McGrath emphasized that incineration is a “stop gap measure while we work on a longer term contract,” something he’s hopeful the city will finalize this spring. “Somewhere between March and April we’ll have that contract awarded and get things back to where we were,” he said. “Where we have a processor handling all the recycling.”

But McGrath also pointed to systemic changes that are going to have to happen—not just in Philly, but all over the country—for the industry to fully recover.

“One, communities like Philadelphia are going have to generate cleaner material that is more marketable,” he said, adding that the city will be focusing more of its efforts on educating residents about what can and cannot be recycled. McGrath said if Philly can convince residents to stop tossing plastic bags in the recycling bin, that alone would be a big deal.

Germain said public education was something the recycling industry as a whole had let slide over the years. “We were more about encouraging recycling than saying stop doing this or that,” she said. This, combined with the widespread adoption of single stream, has made the public increasingly enthusiastic about throwing everything in their blue bins, resulting in a lot of what Costa calls “aspirational recycling”, or attempting to recycle garbage.

“Once you start saying more and more materials are acceptable, it seems that a lot of people start to think everything is acceptable,” Germain said, adding that the increased complexity of packaging today compared with a few decades ago has only added to the confusion.

While a better educated public would translate to a cleaner, more profitable recycling stream, there’s also a desperate need for new manufacturers to fill the China-shaped void. McGrath said that beefing up domestic paper recycling would make a “huge difference.” Encouragingly, that’s already starting to happen: Several U.S. and foreign companies, including a few from China, are beginning to purchase and upgrade old paper mills, according to Germain.

Still, it could take years for these facilities to come online, and even when they do it’s unlikely they’ll completely replace the lost markets overseas. Which is why big lesson many sustainability advocates see in the China dilemma is a need to overhaul our throwaway culture.

“We need to move toward zero waste,” Mike Ewall, the founder and director of the Energy Justice Network, told me. Ewall called out pay-as-you throwschemes, where residents get charged based on how much waste they generate, and curbside composting programs, as important tools for making that happen.
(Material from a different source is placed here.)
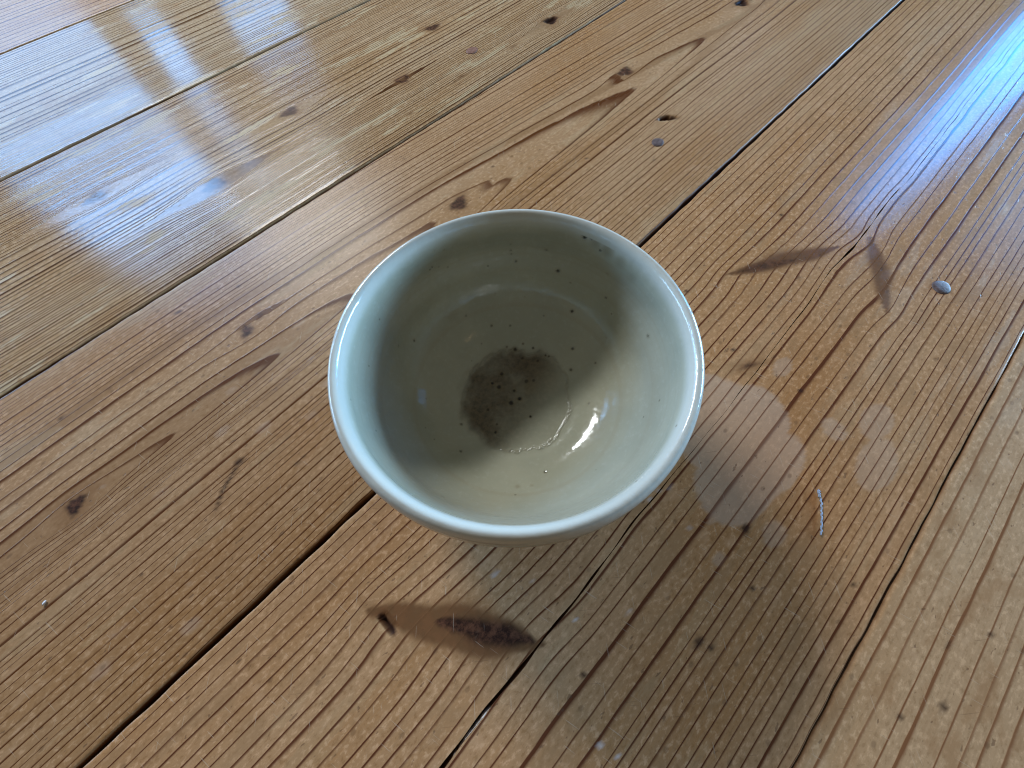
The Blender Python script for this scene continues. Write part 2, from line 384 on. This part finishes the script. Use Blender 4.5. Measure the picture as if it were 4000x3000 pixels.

For Philadelphia, waste reduction is “going to be a much bigger part of the picture” going forward, according to McGrath. Like many other U.S. cities, Philly is now working toward a zero waste future, with a goal of diverting 90 percent of its trash and eliminating litter by 2035. McGrath said that so far, a lot of the city’s efforts have been focused on the litter reduction part of the equation, but he expects to see waste elimination efforts ramp up soon.

Recycling won’t go away. But cities are facing a very real possibility that it may not be a profitable venture again for a long time. McGrath said he couldn’t see Philly making money recycling “anytime in the near future” although he’s hopeful that some of the most volatile prices, like that of paper, stabilize in the a year or two.

In the meantime, finding creative ways to reuse those old jars and boxes might be as good for your city’s bank account as it is for the planet.